→ **Given request**
Please print the full listing exactly.

→ **Dataset extract**
──────────────────────────────
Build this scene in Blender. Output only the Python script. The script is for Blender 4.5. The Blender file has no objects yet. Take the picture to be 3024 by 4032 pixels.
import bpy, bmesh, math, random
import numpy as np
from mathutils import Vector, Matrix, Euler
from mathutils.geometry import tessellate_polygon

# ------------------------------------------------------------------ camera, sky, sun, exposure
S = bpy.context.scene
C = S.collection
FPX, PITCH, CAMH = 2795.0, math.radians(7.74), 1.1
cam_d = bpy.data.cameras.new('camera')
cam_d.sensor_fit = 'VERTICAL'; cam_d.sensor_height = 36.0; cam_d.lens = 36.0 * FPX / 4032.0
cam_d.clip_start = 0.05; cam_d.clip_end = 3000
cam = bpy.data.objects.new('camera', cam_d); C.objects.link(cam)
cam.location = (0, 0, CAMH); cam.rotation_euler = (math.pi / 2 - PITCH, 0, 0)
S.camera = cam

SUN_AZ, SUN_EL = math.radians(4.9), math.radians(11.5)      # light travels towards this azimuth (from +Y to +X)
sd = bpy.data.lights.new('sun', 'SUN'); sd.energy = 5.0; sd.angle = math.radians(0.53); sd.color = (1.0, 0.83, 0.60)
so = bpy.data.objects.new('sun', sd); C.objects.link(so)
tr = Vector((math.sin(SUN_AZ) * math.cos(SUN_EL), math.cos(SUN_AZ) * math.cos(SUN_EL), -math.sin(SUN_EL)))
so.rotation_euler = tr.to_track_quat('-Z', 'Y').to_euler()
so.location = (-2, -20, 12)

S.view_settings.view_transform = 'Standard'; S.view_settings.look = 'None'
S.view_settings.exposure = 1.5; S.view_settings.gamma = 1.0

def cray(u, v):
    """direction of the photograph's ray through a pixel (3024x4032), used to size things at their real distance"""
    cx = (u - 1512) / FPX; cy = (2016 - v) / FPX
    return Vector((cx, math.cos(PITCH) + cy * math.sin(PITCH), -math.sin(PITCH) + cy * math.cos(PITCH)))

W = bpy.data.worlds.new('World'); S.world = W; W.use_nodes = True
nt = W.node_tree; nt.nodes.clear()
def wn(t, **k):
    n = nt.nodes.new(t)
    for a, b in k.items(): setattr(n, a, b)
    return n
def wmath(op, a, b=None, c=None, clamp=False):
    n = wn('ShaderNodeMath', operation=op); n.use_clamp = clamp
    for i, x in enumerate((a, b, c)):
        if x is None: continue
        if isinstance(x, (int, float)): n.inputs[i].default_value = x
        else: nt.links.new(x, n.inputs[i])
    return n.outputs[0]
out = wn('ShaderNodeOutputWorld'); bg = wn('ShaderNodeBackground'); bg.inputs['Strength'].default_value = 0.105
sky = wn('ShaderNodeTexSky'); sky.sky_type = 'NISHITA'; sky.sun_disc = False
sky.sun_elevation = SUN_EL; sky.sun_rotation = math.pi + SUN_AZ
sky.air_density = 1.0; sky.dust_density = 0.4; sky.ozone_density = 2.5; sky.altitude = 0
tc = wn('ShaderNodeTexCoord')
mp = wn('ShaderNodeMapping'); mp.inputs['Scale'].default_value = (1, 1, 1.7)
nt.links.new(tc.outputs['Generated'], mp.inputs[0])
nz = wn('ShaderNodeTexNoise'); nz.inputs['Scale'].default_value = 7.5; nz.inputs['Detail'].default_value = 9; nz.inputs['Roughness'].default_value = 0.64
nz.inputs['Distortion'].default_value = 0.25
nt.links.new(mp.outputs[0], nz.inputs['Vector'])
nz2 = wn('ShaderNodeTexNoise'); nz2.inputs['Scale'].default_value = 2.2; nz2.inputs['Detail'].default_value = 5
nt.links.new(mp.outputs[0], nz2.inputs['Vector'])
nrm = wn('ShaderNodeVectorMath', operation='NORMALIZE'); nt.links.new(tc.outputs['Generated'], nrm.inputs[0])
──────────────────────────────
→ **The solution**
Build this scene in Blender. Output only the Python script. The script is for Blender 4.5. The Blender file has no objects yet. Take the picture to be 3024 by 4032 pixels.
import bpy, bmesh, math, random
import numpy as np
from mathutils import Vector, Matrix, Euler
from mathutils.geometry import tessellate_polygon

# ------------------------------------------------------------------ camera, sky, sun, exposure
S = bpy.context.scene
C = S.collection
FPX, PITCH, CAMH = 2795.0, math.radians(7.74), 1.1
cam_d = bpy.data.cameras.new('camera')
cam_d.sensor_fit = 'VERTICAL'; cam_d.sensor_height = 36.0; cam_d.lens = 36.0 * FPX / 4032.0
cam_d.clip_start = 0.05; cam_d.clip_end = 3000
cam = bpy.data.objects.new('camera', cam_d); C.objects.link(cam)
cam.location = (0, 0, CAMH); cam.rotation_euler = (math.pi / 2 - PITCH, 0, 0)
S.camera = cam

SUN_AZ, SUN_EL = math.radians(4.9), math.radians(11.5)      # light travels towards this azimuth (from +Y to +X)
sd = bpy.data.lights.new('sun', 'SUN'); sd.energy = 5.0; sd.angle = math.radians(0.53); sd.color = (1.0, 0.83, 0.60)
so = bpy.data.objects.new('sun', sd); C.objects.link(so)
tr = Vector((math.sin(SUN_AZ) * math.cos(SUN_EL), math.cos(SUN_AZ) * math.cos(SUN_EL), -math.sin(SUN_EL)))
so.rotation_euler = tr.to_track_quat('-Z', 'Y').to_euler()
so.location = (-2, -20, 12)

S.view_settings.view_transform = 'Standard'; S.view_settings.look = 'None'
S.view_settings.exposure = 1.5; S.view_settings.gamma = 1.0

def cray(u, v):
    """direction of the photograph's ray through a pixel (3024x4032), used to size things at their real distance"""
    cx = (u - 1512) / FPX; cy = (2016 - v) / FPX
    return Vector((cx, math.cos(PITCH) + cy * math.sin(PITCH), -math.sin(PITCH) + cy * math.cos(PITCH)))

W = bpy.data.worlds.new('World'); S.world = W; W.use_nodes = True
nt = W.node_tree; nt.nodes.clear()
def wn(t, **k):
    n = nt.nodes.new(t)
    for a, b in k.items(): setattr(n, a, b)
    return n
def wmath(op, a, b=None, c=None, clamp=False):
    n = wn('ShaderNodeMath', operation=op); n.use_clamp = clamp
    for i, x in enumerate((a, b, c)):
        if x is None: continue
        if isinstance(x, (int, float)): n.inputs[i].default_value = x
        else: nt.links.new(x, n.inputs[i])
    return n.outputs[0]
out = wn('ShaderNodeOutputWorld'); bg = wn('ShaderNodeBackground'); bg.inputs['Strength'].default_value = 0.105
sky = wn('ShaderNodeTexSky'); sky.sky_type = 'NISHITA'; sky.sun_disc = False
sky.sun_elevation = SUN_EL; sky.sun_rotation = math.pi + SUN_AZ
sky.air_density = 1.0; sky.dust_density = 0.4; sky.ozone_density = 2.5; sky.altitude = 0
tc = wn('ShaderNodeTexCoord')
mp = wn('ShaderNodeMapping'); mp.inputs['Scale'].default_value = (1, 1, 1.7)
nt.links.new(tc.outputs['Generated'], mp.inputs[0])
nz = wn('ShaderNodeTexNoise'); nz.inputs['Scale'].default_value = 7.5; nz.inputs['Detail'].default_value = 9; nz.inputs['Roughness'].default_value = 0.64
nz.inputs['Distortion'].default_value = 0.25
nt.links.new(mp.outputs[0], nz.inputs['Vector'])
nz2 = wn('ShaderNodeTexNoise'); nz2.inputs['Scale'].default_value = 2.2; nz2.inputs['Detail'].default_value = 5
nt.links.new(mp.outputs[0], nz2.inputs['Vector'])
nrm = wn('ShaderNodeVectorMath', operation='NORMALIZE'); nt.links.new(tc.outputs['Generated'], nrm.inputs[0])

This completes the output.